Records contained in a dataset
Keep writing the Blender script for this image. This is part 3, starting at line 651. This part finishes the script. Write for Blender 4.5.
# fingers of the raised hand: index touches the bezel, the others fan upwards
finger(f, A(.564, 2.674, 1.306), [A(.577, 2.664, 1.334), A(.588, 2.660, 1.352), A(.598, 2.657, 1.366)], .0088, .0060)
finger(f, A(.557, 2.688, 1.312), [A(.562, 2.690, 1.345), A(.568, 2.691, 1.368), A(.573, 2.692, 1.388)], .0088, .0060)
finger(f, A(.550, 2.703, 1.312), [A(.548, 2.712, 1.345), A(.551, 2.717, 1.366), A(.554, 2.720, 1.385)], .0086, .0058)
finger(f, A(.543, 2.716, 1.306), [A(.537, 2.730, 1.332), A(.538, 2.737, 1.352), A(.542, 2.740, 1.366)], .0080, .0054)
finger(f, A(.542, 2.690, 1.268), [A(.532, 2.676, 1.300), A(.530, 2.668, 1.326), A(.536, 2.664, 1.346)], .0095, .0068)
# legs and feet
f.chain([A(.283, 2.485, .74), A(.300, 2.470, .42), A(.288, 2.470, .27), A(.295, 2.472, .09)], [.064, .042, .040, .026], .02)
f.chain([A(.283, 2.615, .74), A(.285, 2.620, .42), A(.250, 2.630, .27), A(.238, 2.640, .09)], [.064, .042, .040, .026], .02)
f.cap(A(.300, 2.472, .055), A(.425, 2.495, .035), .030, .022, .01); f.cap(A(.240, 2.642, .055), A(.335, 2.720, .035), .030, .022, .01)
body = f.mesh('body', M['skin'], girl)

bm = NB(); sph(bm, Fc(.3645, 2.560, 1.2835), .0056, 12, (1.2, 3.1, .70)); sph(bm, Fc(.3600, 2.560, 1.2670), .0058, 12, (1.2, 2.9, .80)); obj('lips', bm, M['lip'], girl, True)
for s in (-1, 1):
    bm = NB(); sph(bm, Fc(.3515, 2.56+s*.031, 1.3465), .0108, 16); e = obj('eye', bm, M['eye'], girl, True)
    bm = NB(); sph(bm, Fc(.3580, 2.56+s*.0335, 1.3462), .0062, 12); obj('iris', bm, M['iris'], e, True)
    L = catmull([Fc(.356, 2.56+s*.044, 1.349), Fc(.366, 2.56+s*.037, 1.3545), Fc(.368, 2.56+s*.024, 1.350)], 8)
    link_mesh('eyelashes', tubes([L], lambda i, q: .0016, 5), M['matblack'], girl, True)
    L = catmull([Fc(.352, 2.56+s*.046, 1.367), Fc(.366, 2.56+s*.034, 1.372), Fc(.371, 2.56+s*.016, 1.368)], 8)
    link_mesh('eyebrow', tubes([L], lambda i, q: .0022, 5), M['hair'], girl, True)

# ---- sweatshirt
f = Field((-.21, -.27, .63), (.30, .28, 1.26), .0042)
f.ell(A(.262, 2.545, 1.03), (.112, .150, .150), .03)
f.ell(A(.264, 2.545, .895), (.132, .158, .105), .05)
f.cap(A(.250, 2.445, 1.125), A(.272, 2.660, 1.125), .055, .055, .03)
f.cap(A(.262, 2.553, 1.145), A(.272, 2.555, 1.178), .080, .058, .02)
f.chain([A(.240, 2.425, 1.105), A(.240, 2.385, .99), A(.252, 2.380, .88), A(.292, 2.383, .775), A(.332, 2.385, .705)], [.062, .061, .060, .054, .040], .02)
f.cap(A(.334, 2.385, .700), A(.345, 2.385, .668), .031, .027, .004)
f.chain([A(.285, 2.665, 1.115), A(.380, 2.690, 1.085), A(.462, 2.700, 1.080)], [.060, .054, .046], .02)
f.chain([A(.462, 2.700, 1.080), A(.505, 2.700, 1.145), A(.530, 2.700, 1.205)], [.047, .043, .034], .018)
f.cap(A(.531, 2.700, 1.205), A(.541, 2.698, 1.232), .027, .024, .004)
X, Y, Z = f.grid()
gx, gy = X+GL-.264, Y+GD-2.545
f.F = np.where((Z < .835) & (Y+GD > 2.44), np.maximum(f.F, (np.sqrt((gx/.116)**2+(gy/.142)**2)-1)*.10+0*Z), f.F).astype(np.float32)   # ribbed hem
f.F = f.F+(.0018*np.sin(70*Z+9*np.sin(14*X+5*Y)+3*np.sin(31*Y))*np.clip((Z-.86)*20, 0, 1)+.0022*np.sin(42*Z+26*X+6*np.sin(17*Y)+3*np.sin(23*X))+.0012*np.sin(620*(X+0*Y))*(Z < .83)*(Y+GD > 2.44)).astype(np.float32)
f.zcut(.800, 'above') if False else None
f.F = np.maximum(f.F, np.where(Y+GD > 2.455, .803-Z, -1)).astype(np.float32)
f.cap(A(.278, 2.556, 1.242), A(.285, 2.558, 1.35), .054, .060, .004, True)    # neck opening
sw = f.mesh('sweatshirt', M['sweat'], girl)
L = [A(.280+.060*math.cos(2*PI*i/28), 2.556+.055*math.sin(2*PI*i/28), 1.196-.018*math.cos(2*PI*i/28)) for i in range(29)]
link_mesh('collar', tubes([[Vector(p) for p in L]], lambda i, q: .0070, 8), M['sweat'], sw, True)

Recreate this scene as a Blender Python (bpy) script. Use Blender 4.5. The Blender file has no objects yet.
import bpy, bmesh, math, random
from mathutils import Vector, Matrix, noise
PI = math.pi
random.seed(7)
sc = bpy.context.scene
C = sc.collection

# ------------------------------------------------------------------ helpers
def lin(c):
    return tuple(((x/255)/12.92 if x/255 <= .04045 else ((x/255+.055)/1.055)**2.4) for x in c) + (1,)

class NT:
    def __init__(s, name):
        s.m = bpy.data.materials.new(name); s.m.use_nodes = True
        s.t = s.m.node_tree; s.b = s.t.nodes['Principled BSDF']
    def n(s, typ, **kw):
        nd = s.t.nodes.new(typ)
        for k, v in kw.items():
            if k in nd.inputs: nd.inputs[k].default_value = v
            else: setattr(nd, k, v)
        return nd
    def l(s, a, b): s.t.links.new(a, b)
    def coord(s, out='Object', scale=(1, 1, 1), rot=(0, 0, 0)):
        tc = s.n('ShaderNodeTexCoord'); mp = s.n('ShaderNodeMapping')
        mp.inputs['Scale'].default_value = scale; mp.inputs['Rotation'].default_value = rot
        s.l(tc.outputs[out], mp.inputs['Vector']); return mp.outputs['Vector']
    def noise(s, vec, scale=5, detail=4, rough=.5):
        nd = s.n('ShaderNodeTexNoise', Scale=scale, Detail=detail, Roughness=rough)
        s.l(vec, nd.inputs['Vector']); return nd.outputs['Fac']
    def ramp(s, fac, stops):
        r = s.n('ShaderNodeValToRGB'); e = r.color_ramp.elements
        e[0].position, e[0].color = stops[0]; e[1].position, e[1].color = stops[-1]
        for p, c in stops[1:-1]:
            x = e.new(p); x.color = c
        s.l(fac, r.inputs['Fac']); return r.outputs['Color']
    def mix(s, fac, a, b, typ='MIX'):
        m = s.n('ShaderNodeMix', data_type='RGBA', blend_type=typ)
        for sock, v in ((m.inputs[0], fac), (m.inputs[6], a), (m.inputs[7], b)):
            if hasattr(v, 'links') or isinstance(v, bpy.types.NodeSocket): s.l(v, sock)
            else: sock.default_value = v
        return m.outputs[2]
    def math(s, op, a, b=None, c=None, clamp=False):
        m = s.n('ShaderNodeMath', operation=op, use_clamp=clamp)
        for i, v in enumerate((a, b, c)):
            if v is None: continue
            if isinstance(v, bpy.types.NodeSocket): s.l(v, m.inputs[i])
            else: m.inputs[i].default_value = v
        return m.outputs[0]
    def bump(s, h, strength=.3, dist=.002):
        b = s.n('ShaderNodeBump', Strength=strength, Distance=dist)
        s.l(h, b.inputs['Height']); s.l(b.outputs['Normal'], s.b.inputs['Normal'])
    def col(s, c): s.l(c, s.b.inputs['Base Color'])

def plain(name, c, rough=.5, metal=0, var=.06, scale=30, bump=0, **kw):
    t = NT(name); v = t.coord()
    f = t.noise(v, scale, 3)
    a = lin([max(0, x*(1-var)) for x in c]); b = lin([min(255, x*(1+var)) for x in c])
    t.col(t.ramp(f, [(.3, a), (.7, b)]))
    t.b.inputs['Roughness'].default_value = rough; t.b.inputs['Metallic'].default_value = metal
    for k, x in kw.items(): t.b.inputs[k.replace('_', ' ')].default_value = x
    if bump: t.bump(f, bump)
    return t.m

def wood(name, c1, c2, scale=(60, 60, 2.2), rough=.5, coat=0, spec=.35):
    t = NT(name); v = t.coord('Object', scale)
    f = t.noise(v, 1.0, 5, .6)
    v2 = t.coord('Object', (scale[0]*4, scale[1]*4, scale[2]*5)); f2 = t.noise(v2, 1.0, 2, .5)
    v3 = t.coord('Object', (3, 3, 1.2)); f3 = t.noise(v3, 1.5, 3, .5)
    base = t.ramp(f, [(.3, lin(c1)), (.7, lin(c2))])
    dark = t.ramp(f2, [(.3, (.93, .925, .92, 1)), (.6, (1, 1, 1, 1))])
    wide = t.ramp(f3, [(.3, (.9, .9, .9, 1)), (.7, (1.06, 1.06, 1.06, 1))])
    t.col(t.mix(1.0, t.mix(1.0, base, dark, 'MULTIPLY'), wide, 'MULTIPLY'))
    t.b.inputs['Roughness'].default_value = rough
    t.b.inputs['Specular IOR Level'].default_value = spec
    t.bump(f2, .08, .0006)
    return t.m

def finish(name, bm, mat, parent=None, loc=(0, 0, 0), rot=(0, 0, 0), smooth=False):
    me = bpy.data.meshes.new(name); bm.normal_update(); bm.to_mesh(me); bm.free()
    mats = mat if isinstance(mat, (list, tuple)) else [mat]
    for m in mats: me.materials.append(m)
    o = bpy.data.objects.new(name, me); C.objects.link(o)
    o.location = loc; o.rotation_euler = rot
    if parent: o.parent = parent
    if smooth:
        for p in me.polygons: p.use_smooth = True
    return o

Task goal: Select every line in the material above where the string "this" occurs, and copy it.

Output of the task:
Keep writing the Blender script for this image. This is part 3, starting at line 651. This part finishes the script. Write for Blender 4.5.
Recreate this scene as a Blender Python (bpy) script. Use Blender 4.5. The Blender file has no objects yet.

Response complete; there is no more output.